Cittaslow (Sakin Şehir) adayı olacak kadar sakin ve tarih kokan evleriyle insanı büyüleyen Taraklı'nın dar sokaklarındaki Arnavut kaldırımları ve geçmişte ellerinde yükü bulunanların dinlenmesi için yapılan dinlenme taşları dikkat çekiyor.
Yavuz Sultan Selim'in Vezir-i Azam'ı Yunus Paşa tarafından yaptırılan ve kubbesi kurşun kaplı olduğundan halk arasında ''Kurşunlu Cami'' diye bilinen Yunus Paşa Camisi de, Taraklı'nın tarihi zenginliğini artırıyor.
Bilinen en eski ismi ''Güzel su ülkesi'' anlamına gelen ''Swapana'' olan Sapanca, geçmişte aldığı ismin hakkını veren güzellikleriyle Türkiye'nin önemli coğrafi güzelliklerinden olmaya devam ediyor.
Şehir hayatından bunalıp kendisini yeşille mavinin binlerce tonunun buluştuğu Sapanca'ya atanlar, Sapanca Gölü'nün eşsiz manzarası ve gölü çevreleyen ormanlarda yürüyüş yapmanın tadını çıkarıyor.
Yaz sıcaklarında ferahlatan serin yaylalarla buluşmak isteyenlere kucak açan Sapanca, ilçedeki 5 yıldızlı iki otel, irili ufaklı pansiyon ve butik otelleriyle de misafirlerini ağırlıyor.
Kent merkezine 10 kilometre mesafede bulunan Poyrazlar Gölü, ziyaretçilerine huzurlu bir ortamda balık tutma, piknik ve kamp yapma imkanı sunuyor.
Çevresi çam ve meşe ağaçlarıyla çevrili olan göl, kent merkezi ve çevre illerden gelen ilgisini çektiği gibi, su sporları alanında da aranan parkurlardan biri olma özelliği taşıyor.

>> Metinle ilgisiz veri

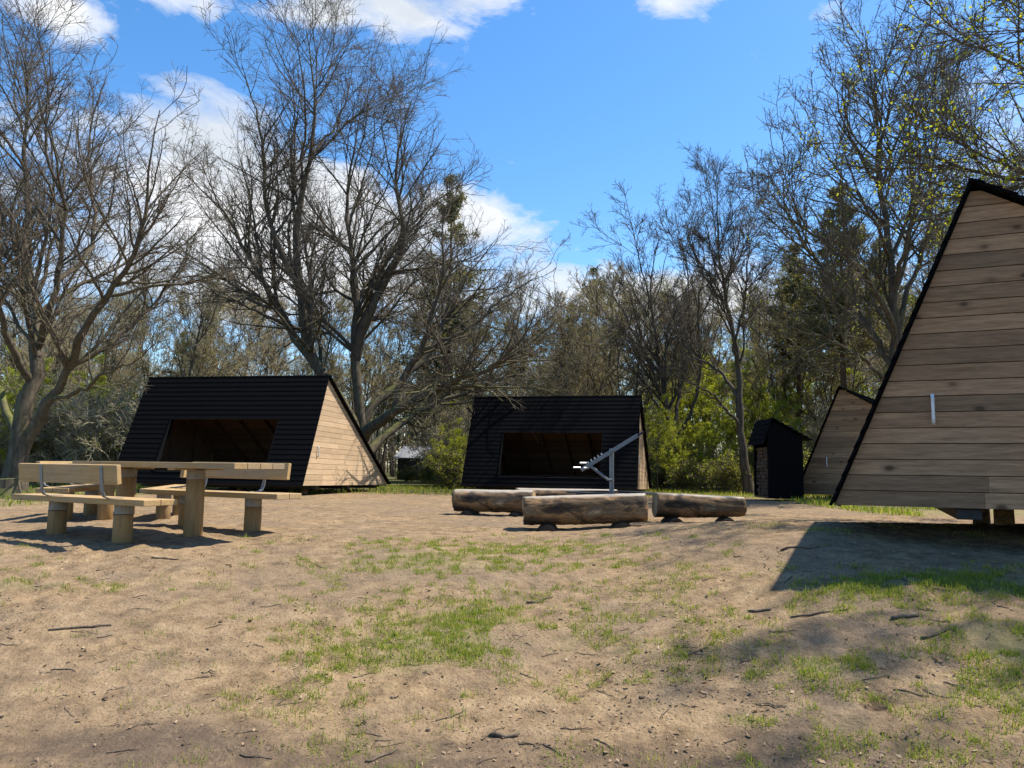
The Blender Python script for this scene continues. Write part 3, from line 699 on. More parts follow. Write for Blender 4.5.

-KÖFTESİYLE ÜNLÜ TEKİRDAĞ-

Marmara'nın incisi Tekirdağ, ünlü köfte mekanlarından doğa sporlarına ve mavi bayraklı plajından müzelere kadar bir çok tatil seçeneğini turistlere bir arada sunuyor.
Marmara Bölgesinin Trakya yakasında ve İstanbul'un batısında yer alan Tekirdağ, kent merkezindeki tarihi mekanlarıyla da dikkatleri çekiyor.
Özellikle Macar tusitlerin uğrak yeri haline gelen Macar özgürlük kahramanı 2. Rakoczi Ferenc'in evi olan Rakoczi Müzesi, tarihi dokusu ve müzenin deniz manzarası ziyaretçilerine huzur dolu dakikalar yaşatıyor.
Namık Kemal'in doğduğu ev olan Namık Kemal Müzesi ise, ziyaretçilerine kapılarını her daim açık tutarak, Türk edebiyatına büyük eserler kazandıran Namık Kemal'in hayatına ışık tutuyor.
Ayrıca, Mimar Sinan'ın çıraklık eseri olan Rüstempaşa çarşısı ve camisi de tarihin sihirli kokusuyla tatilcileri cezbediyor.

-TEKİRDAĞ'IN MAVİ BAYRAKLI PLAJI-

Tekirdağ kent merkezine 84 kilometre uzaklıktaki Şarköy ilçesi sahillerinde yer alan mavi bayraklı plajlar ise, yerli ve yabancı bir çok turisti her yıl bu bölgeye çekiyor.
Denizin, Avrupa Birliği yüzme suları direktifi ile uyumluluğunu simgeleyen Mavi Bayrak, tatilcilere temiz denizin verdiği huzur ile yüzme fırsatı sunuyor.
Balık, üzüm ve karidesin merkezi olarak anılan Şarköy, ayrıca elverişli deniziyle sörf tutkunlarına da hitap ediyor.
Ayrıca Şarköy'e bağlı uçmak dere mevkisinde doğa sporlarına elverişli bölgeleriyle, adrenalini seven tatilcileri yamaç paraşütü yapmaya davet ediyor.